Is it possible to calculate the velocity of a car accelerating from rest at full capacity given the power of the engine and the mass of the car? I have a method of solving the velocity with respect to time, but I fear it may contain fallacies since I'm somewhat a physics novice. I will try to be as concise as possible with my work but let me know if I need to expand on any of my work.

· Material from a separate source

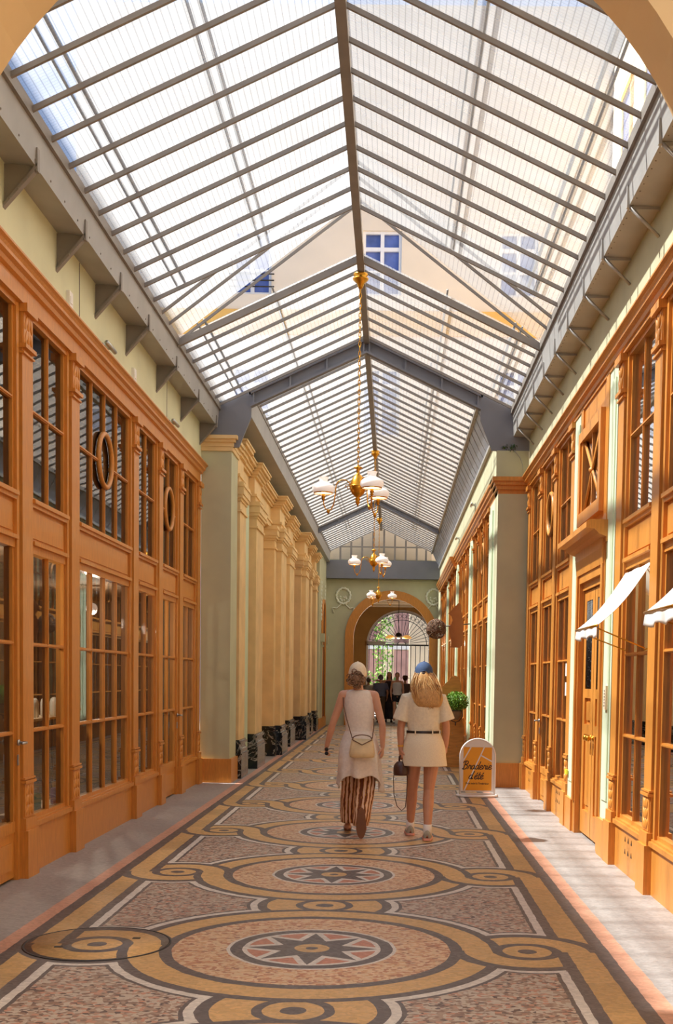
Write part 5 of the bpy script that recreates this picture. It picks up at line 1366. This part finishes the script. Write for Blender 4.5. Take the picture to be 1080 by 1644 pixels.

Given the horsepower of the engine$^1$, P, there is a relation between power, time, and energy:
$P= \frac{dE}{dt}$. Thus $E= Pt$.
Next (making sure to use the kW value for P, not the hp value) substitute this value into the kinetic energy equation to get: $Pt = \frac{1}{2} mv^2$. Then solve for the velocity:
$v = \sqrt{\frac{2Pt}{m}}$
This gives the velocity of the car void of any air resistance. To account for air resistance, first take the derivative of the velocity to get the acceleration:
$a(t) = v'(t) = \sqrt{\frac{P}{2mt}}$
The velocity of a free falling object with air resistance with respect to time t can be modeled by this equation$^2$:
$$v = \sqrt{\frac{2mg}{pAC_d}} \tanh\left(t\sqrt{\frac{gpAC_d}{2m}}\right)$$
To modify this to model to suit the situation, simply replace "g" with a(t) since the object is accelerating due to the force of the engine, not gravity:
$$v = \sqrt{\frac{2m\dot{}a(t)}{pAC_d}} \tanh\left(t\sqrt{\frac{a(t)\dot{}pAC_d}{2m}}\right)$$
Is this an accurate method of arriving at the velocity? If not, where did I go wrong and how can I fix it?
-
In old times, horsepower ratings used to purely measure the power of the engine alone, but over time its been reformed to represent a closer approximation of an engine’s output as actually installed in a car. So luckily, no adjustments will be necessary to compensate for energy lost as heat or any other means.
-
Excluding "g", Any new variables introduced in this equation are constants that pertain to the drag force equation and are not of any concern in this situation.
Best Answer
Here's a much simpler way to think about this: Air resistance dominates the car's velocity, so the car rapidly reaches the terminal velocity at which the applied force ($F$) and the drag force ($F_D$) balance. The "tanh(...t)" expression is irrelevant at steady state.
The drag force
$F_D = (1/2) \rho C_d A v^2$,
where $\rho$ = the density of air, $C_d$ is the drag coefficient, and $A$ is the frontal area of the car. (To see where this comes from, and for a better explanation, see http://scitation.aip.org/content/aapt/journal/tpt/50/7/10.1119/1.4752039 -- I think the PDF is freely available.)
Power = Force x velocity, so our force balance becomes
$P / v = (1/2) \rho C_d A v^2$,
or
$P = (1/2) \rho C_d A v^3$,
giving a nice relationship between engine power and velocity. (Again, see the paper for more.)